Em 1996 voltei para registar a Cova do Vapor em vídeo, para um programa sobre arquitectura que assinava para a RTP2. A aldeia agora já quase só de férias, inserida num documentário mais alargado, "Arquitectura sem arquitectos", mostrava-se de novo através das casas mais esplendorosas, dos portões mais investidos, dos alçados mais cheios. E eu, através dele, continuava a procurar perceber o que supunha certo, porque o supunha certo.

No passado domingo participei numa conversa promovida pela "Associação Ensaios e Diálogos" que, com os arquitectos do grupo francês Exyzt e em parceria com a Associação de Moradores da Cova do Vapor, durante este ano, dinamizou a construção de uma estrutura (Casa do Vapor), em madeira, a partir de material reciclado de outras intervenções efémeras, também realizadas pelos mesmos arquitectos em Guimarães, durante a capital da cultura.

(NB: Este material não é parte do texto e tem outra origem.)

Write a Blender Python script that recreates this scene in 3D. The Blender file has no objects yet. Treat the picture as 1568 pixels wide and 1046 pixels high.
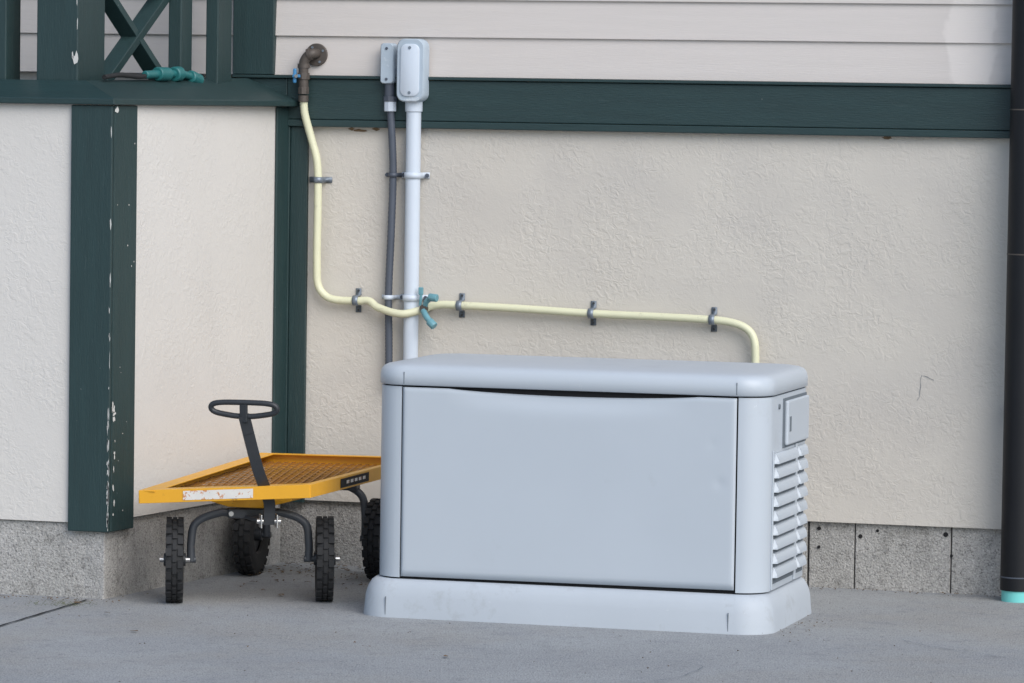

Achei a Cova do Vapor, agora, talvez um pouco menos espontânea, mais endurecida pelo tempo, com menos juventude nas dobras de janelas, no desbotado colorido normativo das paredes mais velhas, com menos memória das leves barracas de praia; com mais carros, com mais "ordenamento" de empréstimo (lombas dissuasoras, sinais de trânsito, estacionamento marcado). Ainda assim, o excesso de fios de electricidade que, pendurados dos postes de betão, correm o céu das ruas mais largas, dão ao todo um quase perfil denso de arredores de Quioto ou Bombaim, e muitas casas ainda acumulam a história do povoado em acrescentos complexos.

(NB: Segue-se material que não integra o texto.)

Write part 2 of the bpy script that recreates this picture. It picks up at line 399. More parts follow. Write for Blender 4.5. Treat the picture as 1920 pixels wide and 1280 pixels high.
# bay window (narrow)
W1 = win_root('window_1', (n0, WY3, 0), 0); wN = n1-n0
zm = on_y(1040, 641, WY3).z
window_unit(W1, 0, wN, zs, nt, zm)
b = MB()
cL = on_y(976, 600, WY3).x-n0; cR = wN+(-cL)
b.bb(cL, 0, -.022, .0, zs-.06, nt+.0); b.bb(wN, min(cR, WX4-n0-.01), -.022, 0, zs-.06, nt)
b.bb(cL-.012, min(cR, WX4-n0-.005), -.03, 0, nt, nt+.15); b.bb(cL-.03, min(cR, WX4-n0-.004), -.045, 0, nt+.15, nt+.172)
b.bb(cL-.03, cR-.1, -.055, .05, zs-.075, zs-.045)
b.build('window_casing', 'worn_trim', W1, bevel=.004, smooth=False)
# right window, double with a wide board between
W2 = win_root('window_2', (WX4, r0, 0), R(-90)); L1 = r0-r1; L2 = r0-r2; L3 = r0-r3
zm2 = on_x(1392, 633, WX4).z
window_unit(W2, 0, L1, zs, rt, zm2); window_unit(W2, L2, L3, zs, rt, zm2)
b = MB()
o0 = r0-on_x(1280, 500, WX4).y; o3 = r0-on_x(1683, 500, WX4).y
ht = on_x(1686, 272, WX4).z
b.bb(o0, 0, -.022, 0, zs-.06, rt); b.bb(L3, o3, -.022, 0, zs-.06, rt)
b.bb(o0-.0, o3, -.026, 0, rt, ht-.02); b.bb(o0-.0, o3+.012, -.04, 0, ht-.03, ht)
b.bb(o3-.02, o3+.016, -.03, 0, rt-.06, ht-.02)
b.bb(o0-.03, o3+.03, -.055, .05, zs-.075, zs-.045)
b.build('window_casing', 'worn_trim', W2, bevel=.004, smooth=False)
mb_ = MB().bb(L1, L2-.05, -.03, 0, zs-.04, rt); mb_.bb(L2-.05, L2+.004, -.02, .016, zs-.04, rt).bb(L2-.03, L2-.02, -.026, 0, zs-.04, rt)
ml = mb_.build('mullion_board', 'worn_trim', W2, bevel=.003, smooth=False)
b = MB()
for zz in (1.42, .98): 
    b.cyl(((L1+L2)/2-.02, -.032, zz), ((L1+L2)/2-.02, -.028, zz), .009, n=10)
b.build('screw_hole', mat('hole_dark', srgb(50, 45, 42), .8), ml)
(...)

A tarde estava dourada e havia uma série de garotos na Casa a ouvir histórias contadas por improvisados actores. A estrutura que os Exyzt projectaram e generosamente construíram com as próprias mãos (e onde agora funciona uma biblioteca, um bar, uma pista de skate e um espaço coberto para reuniões e encontros espontâneos), parece-me ter, como característica principal, a adequação. Adequação ao sítio onde se encaixou, à (minha) tão referida "escala" do sítio (é deliciosamente pequena e "copia", num dos módulos, da volumetria do vizinho "Posto de Socorros dos Bombeiros", o exacto desenho das coberturas), à alegria discreta no modo como as tábuas de Guimarães se vieram ali resignificar, juntas de outro modo, pintadas com padrões simples de losangos azuis por sobre o pinho amarelo à vista. É, a um tempo, erudita e popular, mas sem nenhuma das categorias pisar a outra. Só estará "na moda" pelo envolvimento social do projecto mais global, não pelo seu desenho, que é neutro, anónimo, banal, fora do "gosto" corrente e, para os menos avisados, poderia parecer ter estado sempre ali, ter pertencido sempre ali.

Tenho um pouco de receio quando "grupos" de fora, de outras coordenadas culturais, se propõem ajudar ou colaborar em situações destas. Tenho medo, por maiores as boas vontades, dos involuntários paternalismos, de uma certa sobranceria urbana, dos desacertos de linguagem, das impossibilidades comunicantes, da violência imposta do exterior.

Mas perdi estes medos, pelo menos aqui, num fim de tarde de domingo, sentado com moradores e "dinamizadores" pelo chão do Largo da Avozinha, a falar do sítio, das histórias do sítio, da presença destes arquitectos (e já antes por lá tinha andado outro grupo, acompanhado por estudantes, uma Informal School of Architecture, TISA, que fez inquéritos, mediu, desenhou e, por fim, produziu uma enorme maqueta da Cova do Vapor, inaugurada na Associação de Moradores, entre copos e música num outro fim de tarde de há dois anos).

Esta Casa do Vapor irá ser desmontada, a partir de hoje, já que a licença obtida na Câmara Municipal de Almada era provisória. Os moradores têm pena, não percebem porque não haveria de continuar -- a Casa e a animação que tem trazido, mais aquelas presenças que adoptaram amigas. Dizem que até a atitude da criançada do sítio mudou, desde que os arquitectos para ali foram; que os miúdos, que nunca se teriam sentido considerados e que queriam ser rufias, foram carinhosamente tratados pelos construtores da Casa, pouco repreendidos, que cumprimentam agora toda a gente na rua, que andam com outra auto estima, que estão mais atentos.

A arquitectura não faz milagres, mas a discussão dela parece poder ajudar. Os futuros utilizadores das coisas a quererem participar nas decisões e mais os arquitectos a saber interpretar esses quereres difusos, podem construir bocados de cidade melhores, de modos mais informais, mais generosos e mais úteis. Mais bonitos, entretanto.

Qualquer coisa que suponho certa, outra vez.